There is an emerging (non-fringe) field called “toroidal electrodynamics” that seems to enjoy the most purchase in condensed matter theory but is increasingly making headway in the vacuum:
Observation of Toroidal Pulses of Light
Abstract: The transverse electromagnetic waves are major information and energy carriers. In 1996, Hellwarth and Nouchi theoretically identified a radically different, non-transverse type of electromagnetic pulses of toroidal topology. These pulses, which are propagating counterparts of localized toroidal dipole excitations in matter and exhibit unique electromagnetic wave properties, have never been observed before. Here, we report the generation and characterization of such optical and terahertz Toroidal Light Pulses (TLPs), launched from tailored nanostructured metasurfaces comprising toroidal emitters. This achievement paves the way for experimental studies of energy and information transfer with TLPs, their space-time “entanglement”, and their light-matter interactions involving anapoles, localized space-time entangled excitations, skyrmions, and toroidal qubits that are of growing interest for the fundamental science of light and applications.
This field intersects with fringe physics involving the magnetic vector potential in that the primary toroid usually studied is a poloidal charge current configuration sporting an external curl free vector potential.

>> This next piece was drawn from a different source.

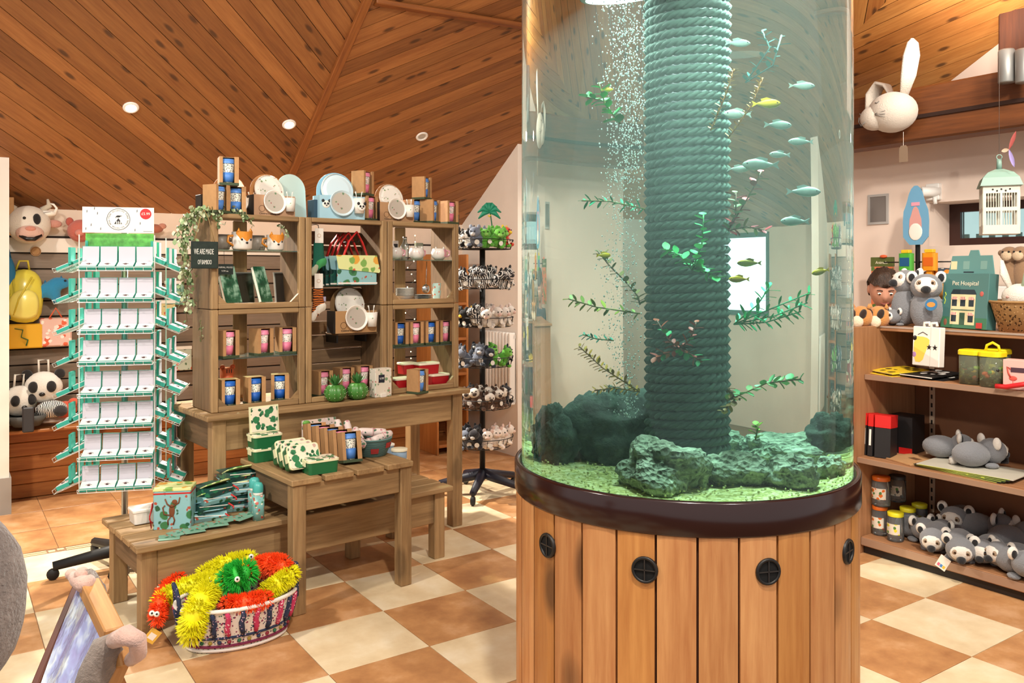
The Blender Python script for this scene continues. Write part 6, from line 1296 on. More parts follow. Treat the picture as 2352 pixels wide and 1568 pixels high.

This is sometimes called a “longitudinal” vector potential*, which relates directly to the Aharonov Bohm effect on the phase of matter waves such as the electron as is typically affected in the Aharonov Bohm effect.
This, in turn, brings us back to the study of condensed matter.
*I won’t here take us further into the fringes involving “longitudinal scalar waves” that base their theories on longitudinal vector potential.